Son zamanlarda ev sahibi saldırıları ve uygulanan psikolojik şiddetleri fazlasıyla duyuyorum. Evden çıkması için sözlü taciz uygulanan kiracılar, baskılara dayanamayıp çıktıkları evlerin üç, dört kat fazlası kira ödemeye mahkum bırakılıyor.
Asgari ücret açıklanmadan iki, üç gün öncesinde arkadaşım evden ayrılmak istediğini ev sahibine söylüyor; tabi bu konuşma, arkadaşımın karşı tarafı mağdur ediyorum sancısıyla kıvrandığı bir konuşma olduğu için ‘kusura bakmayın, özür dilerim’ gibi cümleler havada uçuşuyor .
Ev sahibi, ‘ne kusuru hanımefendi herkes fiyatları arttırıyordu bende ne yapacağım diye düşünüyordum o yüzden bu habere çok sevindim’ diyor.
Bizim arkadaş, afallıyor tabi. Daha sonrasında bir tanıdığına evi tavsiye ediyor. Arkadaşımın çıktığı iki oda bir salon iki bin tl kira ödenen ev, yeni kiracıya 9.000₺’ye kiralanıyor.
Değer mi? Değmez!
Ekonomik kriz, biraz da bu durumu kullananların suçu.
Mağdur edilenlere karşı sefil niyetlerin tavrı, işaret parmakları havada; tabiri caizse yargı dağıtmak oluyor.
Aman dikkat!

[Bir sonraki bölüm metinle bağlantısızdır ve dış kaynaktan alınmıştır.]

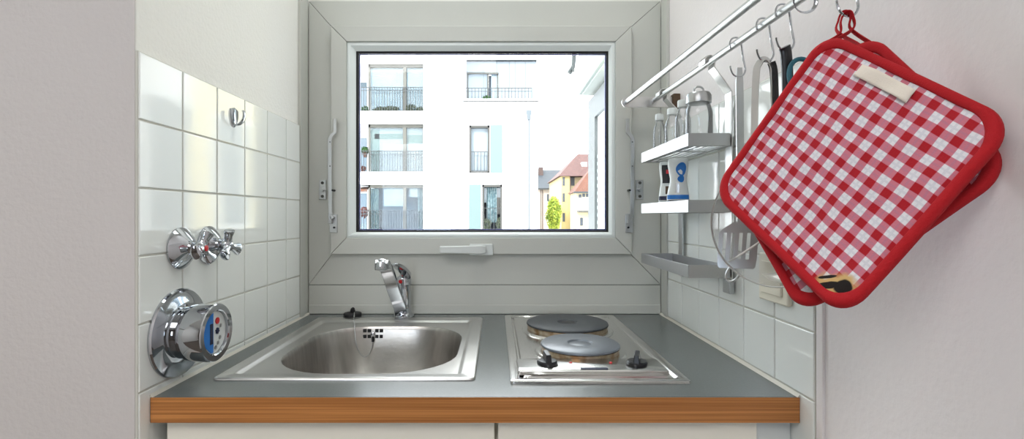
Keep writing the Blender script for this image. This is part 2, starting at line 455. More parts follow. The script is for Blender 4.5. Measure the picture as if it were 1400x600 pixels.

Allah'ın sevdiğim telkinidir: Akletmez misiniz?
Zira; kalkan parmak kırılır, hüküm Allah'ındır.
Bu durumu mahkemeye taşıyabilirsiniz. Fakat dünyanın çivisi çıkmış; terazisinde hangi adaleti murad edebilirsiniz bilemiyorum
Dünya kendini kirletmiyor; bencil, fırsatçı, düşüncesiz insanlar yüzünden zift karası oluyor gökyüzü.
Dikkat ettiniz mi? Malı, mülkü olan, yağın fiyatını daha çok konuşuyor. Söyleyince de ‘biz alamayanı düşünüyoruz da ses çıkarıyoruz’ diyorlar. Alamayana aldın mı? Yıkık dökük evini en azından normal bir fiyata kiralayarak aynı hassasiyeti gösterdin mi, diye sorarlar adama.
Verdiğim örnek gibi daha nice yaşanmışlıklar var.
Asgari ücret zammından sonra kan emici sıfatını üzerine altın kemer gibi takan insanlardan Allah hepimizi korusun.
Hasılı kelam; yaşattığını yaşamadan ölmesin insan. Allah, iyilerle karşılaştırsın.